**WRITTEN INSTRUCTION**
Repeat every line, exactly, from the very first through the one where "dome.CreateIntensityAttr(0.25)" appears. Add nothing else.

**GIVEN MATERIAL**
========
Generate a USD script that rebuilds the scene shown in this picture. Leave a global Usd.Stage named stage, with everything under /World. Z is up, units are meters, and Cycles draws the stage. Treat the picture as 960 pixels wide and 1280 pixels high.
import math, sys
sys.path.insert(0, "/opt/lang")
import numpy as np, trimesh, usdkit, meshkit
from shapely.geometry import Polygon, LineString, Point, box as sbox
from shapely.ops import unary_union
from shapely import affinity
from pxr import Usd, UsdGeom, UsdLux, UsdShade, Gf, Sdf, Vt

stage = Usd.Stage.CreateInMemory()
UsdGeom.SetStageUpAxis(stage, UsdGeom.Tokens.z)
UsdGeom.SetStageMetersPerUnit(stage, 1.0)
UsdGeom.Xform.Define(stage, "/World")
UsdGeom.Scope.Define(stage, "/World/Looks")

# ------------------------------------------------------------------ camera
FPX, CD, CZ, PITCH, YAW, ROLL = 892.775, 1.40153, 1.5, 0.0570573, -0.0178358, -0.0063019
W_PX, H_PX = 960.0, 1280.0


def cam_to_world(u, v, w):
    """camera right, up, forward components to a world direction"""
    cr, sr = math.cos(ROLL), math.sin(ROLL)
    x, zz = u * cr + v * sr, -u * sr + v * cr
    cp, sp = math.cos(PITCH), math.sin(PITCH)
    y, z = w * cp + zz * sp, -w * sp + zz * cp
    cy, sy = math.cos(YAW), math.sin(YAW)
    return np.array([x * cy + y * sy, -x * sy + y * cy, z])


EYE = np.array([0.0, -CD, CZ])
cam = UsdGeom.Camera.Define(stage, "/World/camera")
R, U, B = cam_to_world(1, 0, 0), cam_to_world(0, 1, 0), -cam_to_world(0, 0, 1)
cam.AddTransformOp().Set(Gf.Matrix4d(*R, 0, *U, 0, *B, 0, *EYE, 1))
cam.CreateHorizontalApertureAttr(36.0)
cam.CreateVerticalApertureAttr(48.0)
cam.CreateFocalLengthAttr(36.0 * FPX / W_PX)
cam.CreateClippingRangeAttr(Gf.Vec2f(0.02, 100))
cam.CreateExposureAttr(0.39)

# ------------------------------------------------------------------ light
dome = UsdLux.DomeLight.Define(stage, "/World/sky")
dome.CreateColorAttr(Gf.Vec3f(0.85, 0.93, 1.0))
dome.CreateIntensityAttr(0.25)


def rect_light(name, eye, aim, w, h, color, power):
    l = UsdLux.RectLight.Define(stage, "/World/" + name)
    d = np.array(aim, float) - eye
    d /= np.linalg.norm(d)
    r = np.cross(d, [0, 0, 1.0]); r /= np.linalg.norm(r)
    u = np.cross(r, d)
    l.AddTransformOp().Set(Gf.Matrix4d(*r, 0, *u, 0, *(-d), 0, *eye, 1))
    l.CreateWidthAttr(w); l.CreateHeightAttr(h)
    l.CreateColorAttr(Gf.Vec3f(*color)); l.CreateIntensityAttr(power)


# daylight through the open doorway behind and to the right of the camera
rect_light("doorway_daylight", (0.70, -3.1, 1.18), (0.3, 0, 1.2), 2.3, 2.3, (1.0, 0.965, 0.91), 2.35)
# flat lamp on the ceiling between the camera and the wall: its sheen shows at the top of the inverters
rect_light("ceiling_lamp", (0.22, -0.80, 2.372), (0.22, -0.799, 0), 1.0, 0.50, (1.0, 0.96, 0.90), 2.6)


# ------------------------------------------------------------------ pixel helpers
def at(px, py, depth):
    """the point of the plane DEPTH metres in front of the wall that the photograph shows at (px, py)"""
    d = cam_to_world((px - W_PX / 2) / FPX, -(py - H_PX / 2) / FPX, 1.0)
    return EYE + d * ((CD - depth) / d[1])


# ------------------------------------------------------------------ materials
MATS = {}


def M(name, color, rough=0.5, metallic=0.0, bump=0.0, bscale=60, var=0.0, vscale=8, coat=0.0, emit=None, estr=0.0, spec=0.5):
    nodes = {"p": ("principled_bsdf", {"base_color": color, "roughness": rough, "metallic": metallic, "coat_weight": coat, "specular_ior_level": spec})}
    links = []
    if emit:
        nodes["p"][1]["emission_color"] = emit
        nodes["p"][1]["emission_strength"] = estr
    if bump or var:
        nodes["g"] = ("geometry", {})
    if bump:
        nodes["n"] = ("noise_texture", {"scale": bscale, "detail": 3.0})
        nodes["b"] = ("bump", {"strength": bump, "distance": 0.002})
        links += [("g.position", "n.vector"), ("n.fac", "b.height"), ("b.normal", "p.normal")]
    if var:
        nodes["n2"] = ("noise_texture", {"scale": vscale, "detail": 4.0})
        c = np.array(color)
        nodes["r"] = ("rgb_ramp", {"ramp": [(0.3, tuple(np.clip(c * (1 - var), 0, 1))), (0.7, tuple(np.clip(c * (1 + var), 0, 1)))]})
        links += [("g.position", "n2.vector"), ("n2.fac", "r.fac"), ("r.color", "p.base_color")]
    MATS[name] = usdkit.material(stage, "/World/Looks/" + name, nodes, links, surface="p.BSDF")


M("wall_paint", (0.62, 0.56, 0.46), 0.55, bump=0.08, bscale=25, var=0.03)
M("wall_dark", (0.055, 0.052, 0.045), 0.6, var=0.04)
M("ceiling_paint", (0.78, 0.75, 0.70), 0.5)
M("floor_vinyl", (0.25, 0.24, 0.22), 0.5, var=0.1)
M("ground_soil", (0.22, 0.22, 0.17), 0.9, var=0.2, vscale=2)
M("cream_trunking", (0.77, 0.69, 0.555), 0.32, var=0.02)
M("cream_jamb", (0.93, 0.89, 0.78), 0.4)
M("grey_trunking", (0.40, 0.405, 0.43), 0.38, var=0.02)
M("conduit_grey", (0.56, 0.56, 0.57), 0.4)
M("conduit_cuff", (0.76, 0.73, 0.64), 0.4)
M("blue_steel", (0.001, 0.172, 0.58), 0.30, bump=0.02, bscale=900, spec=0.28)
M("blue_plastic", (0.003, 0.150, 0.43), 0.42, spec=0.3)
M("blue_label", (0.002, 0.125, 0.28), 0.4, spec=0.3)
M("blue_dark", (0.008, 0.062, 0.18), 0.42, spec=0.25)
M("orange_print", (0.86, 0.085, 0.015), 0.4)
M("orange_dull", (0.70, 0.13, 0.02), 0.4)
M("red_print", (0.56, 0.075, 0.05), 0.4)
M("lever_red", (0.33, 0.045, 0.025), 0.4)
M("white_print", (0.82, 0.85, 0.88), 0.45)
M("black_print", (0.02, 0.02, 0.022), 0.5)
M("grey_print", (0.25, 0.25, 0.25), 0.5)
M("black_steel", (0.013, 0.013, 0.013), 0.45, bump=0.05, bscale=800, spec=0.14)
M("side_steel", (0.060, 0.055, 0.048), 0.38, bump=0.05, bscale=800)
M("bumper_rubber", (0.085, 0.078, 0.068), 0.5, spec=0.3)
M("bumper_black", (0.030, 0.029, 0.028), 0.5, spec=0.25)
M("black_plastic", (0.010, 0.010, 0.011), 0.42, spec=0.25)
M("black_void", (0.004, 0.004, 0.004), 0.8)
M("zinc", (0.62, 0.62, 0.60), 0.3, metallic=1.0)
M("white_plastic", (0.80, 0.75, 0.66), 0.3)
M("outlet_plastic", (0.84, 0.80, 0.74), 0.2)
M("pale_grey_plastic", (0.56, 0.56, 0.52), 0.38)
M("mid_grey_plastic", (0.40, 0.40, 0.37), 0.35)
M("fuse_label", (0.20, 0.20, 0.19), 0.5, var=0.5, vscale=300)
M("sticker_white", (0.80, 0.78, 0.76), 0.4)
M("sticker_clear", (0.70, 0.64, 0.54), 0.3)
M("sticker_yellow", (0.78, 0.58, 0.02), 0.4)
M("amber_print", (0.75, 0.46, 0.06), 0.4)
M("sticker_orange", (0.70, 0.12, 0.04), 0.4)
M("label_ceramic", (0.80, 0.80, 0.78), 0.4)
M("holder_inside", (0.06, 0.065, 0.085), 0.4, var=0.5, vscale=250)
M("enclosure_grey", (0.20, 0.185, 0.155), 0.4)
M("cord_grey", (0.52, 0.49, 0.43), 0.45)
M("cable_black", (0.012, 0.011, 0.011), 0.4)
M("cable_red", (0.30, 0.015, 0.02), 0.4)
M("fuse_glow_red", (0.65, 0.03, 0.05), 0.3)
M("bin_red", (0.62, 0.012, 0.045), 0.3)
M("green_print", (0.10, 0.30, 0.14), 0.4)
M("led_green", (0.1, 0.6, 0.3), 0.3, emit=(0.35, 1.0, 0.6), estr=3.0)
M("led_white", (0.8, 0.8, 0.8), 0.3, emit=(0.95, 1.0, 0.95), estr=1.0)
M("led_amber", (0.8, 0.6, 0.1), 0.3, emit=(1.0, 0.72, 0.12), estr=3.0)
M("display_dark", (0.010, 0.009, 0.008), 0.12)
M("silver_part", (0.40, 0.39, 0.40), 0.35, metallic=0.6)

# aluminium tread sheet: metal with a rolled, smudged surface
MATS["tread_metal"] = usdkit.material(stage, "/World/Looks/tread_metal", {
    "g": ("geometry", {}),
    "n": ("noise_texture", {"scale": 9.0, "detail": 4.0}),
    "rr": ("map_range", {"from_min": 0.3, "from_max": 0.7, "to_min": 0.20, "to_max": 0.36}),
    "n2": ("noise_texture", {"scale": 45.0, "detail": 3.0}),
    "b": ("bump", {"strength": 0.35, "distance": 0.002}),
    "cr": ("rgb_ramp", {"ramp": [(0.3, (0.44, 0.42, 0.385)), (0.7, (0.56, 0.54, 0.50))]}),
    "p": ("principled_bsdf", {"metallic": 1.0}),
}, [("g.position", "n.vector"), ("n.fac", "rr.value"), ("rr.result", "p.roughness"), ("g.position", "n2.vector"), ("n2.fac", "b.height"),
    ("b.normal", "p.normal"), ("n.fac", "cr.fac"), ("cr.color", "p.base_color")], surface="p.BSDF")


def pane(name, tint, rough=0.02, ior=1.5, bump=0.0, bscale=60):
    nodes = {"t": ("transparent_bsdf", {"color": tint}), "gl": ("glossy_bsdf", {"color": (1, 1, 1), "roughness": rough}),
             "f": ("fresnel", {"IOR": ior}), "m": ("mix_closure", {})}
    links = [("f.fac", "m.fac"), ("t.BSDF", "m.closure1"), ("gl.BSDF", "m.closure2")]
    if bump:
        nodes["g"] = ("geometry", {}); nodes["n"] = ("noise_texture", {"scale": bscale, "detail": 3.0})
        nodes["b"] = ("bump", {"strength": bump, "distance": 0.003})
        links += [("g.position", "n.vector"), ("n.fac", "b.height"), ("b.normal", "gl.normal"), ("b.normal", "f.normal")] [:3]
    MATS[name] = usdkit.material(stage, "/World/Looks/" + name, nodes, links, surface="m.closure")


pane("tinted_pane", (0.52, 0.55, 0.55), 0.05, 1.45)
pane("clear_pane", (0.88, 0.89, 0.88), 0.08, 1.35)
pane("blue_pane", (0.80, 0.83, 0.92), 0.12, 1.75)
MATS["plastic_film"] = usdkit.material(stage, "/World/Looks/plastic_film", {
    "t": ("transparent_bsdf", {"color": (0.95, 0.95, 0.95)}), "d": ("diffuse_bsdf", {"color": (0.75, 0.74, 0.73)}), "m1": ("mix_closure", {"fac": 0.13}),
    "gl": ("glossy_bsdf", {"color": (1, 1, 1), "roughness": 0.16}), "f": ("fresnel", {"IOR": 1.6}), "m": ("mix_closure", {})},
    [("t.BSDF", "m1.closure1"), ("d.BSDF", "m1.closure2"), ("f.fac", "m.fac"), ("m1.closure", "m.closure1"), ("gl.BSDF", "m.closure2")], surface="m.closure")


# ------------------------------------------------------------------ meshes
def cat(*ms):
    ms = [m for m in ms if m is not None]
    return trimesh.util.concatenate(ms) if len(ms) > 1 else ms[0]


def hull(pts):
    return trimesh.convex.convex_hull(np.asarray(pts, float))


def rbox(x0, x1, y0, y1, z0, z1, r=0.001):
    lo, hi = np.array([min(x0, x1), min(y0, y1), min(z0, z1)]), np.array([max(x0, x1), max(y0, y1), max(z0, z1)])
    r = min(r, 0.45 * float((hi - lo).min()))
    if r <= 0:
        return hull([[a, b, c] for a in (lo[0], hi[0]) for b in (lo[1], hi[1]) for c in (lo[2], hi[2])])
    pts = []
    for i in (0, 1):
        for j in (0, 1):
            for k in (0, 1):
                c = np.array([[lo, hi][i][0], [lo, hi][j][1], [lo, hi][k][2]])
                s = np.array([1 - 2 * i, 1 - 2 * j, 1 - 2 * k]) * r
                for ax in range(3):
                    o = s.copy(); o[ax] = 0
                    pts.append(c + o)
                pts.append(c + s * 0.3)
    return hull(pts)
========
**FINAL RESULT**
Generate a USD script that rebuilds the scene shown in this picture. Leave a global Usd.Stage named stage, with everything under /World. Z is up, units are meters, and Cycles draws the stage. Treat the picture as 960 pixels wide and 1280 pixels high.
import math, sys
sys.path.insert(0, "/opt/lang")
import numpy as np, trimesh, usdkit, meshkit
from shapely.geometry import Polygon, LineString, Point, box as sbox
from shapely.ops import unary_union
from shapely import affinity
from pxr import Usd, UsdGeom, UsdLux, UsdShade, Gf, Sdf, Vt

stage = Usd.Stage.CreateInMemory()
UsdGeom.SetStageUpAxis(stage, UsdGeom.Tokens.z)
UsdGeom.SetStageMetersPerUnit(stage, 1.0)
UsdGeom.Xform.Define(stage, "/World")
UsdGeom.Scope.Define(stage, "/World/Looks")

# ------------------------------------------------------------------ camera
FPX, CD, CZ, PITCH, YAW, ROLL = 892.775, 1.40153, 1.5, 0.0570573, -0.0178358, -0.0063019
W_PX, H_PX = 960.0, 1280.0


def cam_to_world(u, v, w):
    """camera right, up, forward components to a world direction"""
    cr, sr = math.cos(ROLL), math.sin(ROLL)
    x, zz = u * cr + v * sr, -u * sr + v * cr
    cp, sp = math.cos(PITCH), math.sin(PITCH)
    y, z = w * cp + zz * sp, -w * sp + zz * cp
    cy, sy = math.cos(YAW), math.sin(YAW)
    return np.array([x * cy + y * sy, -x * sy + y * cy, z])


EYE = np.array([0.0, -CD, CZ])
cam = UsdGeom.Camera.Define(stage, "/World/camera")
R, U, B = cam_to_world(1, 0, 0), cam_to_world(0, 1, 0), -cam_to_world(0, 0, 1)
cam.AddTransformOp().Set(Gf.Matrix4d(*R, 0, *U, 0, *B, 0, *EYE, 1))
cam.CreateHorizontalApertureAttr(36.0)
cam.CreateVerticalApertureAttr(48.0)
cam.CreateFocalLengthAttr(36.0 * FPX / W_PX)
cam.CreateClippingRangeAttr(Gf.Vec2f(0.02, 100))
cam.CreateExposureAttr(0.39)

# ------------------------------------------------------------------ light
dome = UsdLux.DomeLight.Define(stage, "/World/sky")
dome.CreateColorAttr(Gf.Vec3f(0.85, 0.93, 1.0))
dome.CreateIntensityAttr(0.25)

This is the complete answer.